- Available data -
----

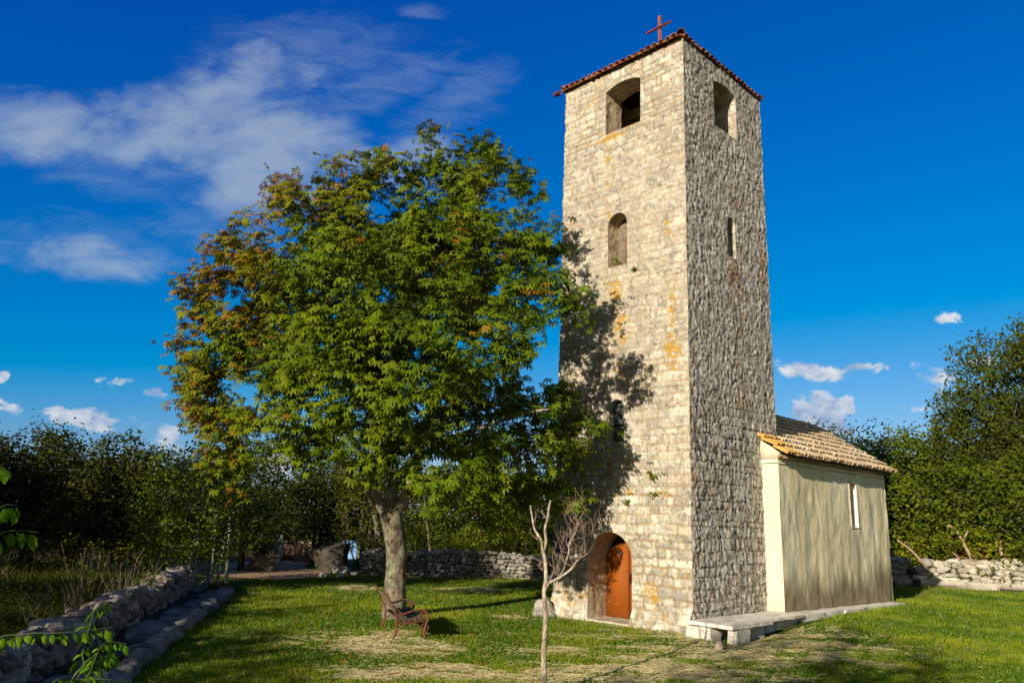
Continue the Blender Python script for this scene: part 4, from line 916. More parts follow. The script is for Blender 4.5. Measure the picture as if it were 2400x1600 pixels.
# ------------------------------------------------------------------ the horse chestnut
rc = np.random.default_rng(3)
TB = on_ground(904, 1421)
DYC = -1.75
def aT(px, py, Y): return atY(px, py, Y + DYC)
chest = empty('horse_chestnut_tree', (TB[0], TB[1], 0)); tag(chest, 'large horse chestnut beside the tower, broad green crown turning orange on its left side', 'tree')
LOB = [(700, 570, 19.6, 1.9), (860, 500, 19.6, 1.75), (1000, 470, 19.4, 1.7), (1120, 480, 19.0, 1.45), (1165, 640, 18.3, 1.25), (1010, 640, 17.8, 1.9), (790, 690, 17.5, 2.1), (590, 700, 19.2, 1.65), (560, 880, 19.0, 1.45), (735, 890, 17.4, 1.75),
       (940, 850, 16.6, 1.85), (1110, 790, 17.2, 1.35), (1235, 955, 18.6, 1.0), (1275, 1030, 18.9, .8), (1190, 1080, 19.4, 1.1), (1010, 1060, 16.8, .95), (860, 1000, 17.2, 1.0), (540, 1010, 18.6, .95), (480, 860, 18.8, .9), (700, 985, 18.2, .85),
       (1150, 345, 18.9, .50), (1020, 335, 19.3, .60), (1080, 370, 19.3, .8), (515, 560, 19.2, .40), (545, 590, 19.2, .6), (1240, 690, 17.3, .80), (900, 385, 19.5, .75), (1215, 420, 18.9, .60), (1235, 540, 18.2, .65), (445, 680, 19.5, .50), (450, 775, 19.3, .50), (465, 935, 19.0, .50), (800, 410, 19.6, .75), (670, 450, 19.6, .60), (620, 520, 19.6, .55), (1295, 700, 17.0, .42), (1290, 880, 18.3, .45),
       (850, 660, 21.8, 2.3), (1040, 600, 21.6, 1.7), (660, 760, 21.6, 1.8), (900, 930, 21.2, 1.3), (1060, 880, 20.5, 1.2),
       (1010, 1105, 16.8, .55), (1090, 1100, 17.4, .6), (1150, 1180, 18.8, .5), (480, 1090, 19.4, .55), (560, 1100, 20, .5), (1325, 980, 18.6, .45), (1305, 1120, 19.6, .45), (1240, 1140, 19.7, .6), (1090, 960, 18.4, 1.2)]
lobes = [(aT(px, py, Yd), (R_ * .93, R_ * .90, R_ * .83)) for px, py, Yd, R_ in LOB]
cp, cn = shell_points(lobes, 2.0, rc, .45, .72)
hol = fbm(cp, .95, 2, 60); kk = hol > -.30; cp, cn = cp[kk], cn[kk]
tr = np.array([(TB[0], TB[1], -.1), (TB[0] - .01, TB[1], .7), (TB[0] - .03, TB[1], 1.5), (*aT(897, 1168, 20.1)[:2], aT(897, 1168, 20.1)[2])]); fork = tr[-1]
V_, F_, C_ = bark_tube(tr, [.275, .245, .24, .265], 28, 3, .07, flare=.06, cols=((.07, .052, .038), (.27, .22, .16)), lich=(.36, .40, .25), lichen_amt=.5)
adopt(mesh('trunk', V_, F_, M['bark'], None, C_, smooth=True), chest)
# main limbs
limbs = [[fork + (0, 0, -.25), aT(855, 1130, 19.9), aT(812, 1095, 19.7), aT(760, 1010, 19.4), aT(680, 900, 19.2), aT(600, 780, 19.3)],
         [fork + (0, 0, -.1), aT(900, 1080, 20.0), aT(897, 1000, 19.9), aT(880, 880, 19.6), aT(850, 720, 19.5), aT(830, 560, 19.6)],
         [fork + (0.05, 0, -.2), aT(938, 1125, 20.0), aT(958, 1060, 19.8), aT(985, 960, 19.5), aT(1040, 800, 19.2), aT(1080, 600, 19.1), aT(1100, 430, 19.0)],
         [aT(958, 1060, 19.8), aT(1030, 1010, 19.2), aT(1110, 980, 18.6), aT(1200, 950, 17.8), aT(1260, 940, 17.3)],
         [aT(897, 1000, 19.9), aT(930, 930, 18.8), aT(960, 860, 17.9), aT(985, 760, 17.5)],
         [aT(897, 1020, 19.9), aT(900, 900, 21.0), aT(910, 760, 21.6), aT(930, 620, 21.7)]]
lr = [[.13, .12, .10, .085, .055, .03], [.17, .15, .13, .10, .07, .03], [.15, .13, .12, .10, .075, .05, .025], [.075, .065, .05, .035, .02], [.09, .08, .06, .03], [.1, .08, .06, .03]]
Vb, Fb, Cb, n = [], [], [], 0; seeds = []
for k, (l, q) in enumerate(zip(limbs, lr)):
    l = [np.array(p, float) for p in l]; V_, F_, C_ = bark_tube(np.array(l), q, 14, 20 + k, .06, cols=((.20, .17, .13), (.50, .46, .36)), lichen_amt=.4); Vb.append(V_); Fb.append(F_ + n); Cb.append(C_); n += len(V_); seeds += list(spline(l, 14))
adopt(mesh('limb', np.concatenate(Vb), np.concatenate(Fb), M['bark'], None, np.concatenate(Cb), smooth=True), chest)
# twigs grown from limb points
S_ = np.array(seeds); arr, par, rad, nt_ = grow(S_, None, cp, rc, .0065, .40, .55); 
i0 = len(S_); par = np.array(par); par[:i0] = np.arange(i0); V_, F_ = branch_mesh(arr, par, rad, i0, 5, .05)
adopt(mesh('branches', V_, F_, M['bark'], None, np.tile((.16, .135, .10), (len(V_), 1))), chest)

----

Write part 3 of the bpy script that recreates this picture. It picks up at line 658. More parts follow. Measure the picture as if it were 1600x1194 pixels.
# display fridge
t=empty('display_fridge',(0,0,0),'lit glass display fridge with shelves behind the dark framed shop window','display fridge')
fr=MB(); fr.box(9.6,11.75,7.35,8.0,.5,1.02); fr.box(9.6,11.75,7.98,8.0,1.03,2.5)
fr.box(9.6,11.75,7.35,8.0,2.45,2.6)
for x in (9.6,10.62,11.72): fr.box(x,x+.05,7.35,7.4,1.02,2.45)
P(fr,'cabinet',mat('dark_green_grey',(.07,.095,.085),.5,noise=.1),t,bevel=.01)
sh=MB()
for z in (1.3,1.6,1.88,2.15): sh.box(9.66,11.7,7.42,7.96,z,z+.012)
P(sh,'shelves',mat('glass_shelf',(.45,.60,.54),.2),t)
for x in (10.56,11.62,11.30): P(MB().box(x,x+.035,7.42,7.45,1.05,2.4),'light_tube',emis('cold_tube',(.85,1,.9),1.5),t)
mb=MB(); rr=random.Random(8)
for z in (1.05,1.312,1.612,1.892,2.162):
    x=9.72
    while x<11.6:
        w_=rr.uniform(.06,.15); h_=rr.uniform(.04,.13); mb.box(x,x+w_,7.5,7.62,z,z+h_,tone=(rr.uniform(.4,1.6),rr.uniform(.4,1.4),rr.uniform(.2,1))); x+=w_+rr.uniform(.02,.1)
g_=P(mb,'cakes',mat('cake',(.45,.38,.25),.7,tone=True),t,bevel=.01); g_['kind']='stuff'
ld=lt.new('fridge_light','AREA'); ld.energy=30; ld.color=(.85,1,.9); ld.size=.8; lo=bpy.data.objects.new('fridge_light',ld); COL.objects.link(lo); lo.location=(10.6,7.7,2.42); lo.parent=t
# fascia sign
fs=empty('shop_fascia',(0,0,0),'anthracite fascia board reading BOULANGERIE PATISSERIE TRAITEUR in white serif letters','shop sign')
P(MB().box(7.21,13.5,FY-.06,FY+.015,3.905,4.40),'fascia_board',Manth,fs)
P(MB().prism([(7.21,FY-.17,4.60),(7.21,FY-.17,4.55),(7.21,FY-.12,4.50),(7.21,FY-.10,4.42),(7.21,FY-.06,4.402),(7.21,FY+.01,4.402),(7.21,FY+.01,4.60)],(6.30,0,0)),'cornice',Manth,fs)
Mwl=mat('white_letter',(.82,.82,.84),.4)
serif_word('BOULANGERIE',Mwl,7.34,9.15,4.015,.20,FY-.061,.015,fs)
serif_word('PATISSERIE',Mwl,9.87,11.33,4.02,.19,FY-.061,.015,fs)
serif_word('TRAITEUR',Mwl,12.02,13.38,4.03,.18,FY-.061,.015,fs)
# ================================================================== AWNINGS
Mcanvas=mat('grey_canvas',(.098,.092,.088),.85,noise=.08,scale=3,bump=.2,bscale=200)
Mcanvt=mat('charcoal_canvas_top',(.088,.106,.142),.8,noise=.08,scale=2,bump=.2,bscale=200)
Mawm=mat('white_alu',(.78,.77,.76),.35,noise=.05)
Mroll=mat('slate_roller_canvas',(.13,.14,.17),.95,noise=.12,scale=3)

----

- What is asked -
Look for "parts" and pull out every line that has it.

- Answer to the task -
Continue the Blender Python script for this scene: part 4, from line 916. More parts follow. The script is for Blender 4.5. Measure the picture as if it were 2400x1600 pixels.
Write part 3 of the bpy script that recreates this picture. It picks up at line 658. More parts follow. Measure the picture as if it were 1600x1194 pixels.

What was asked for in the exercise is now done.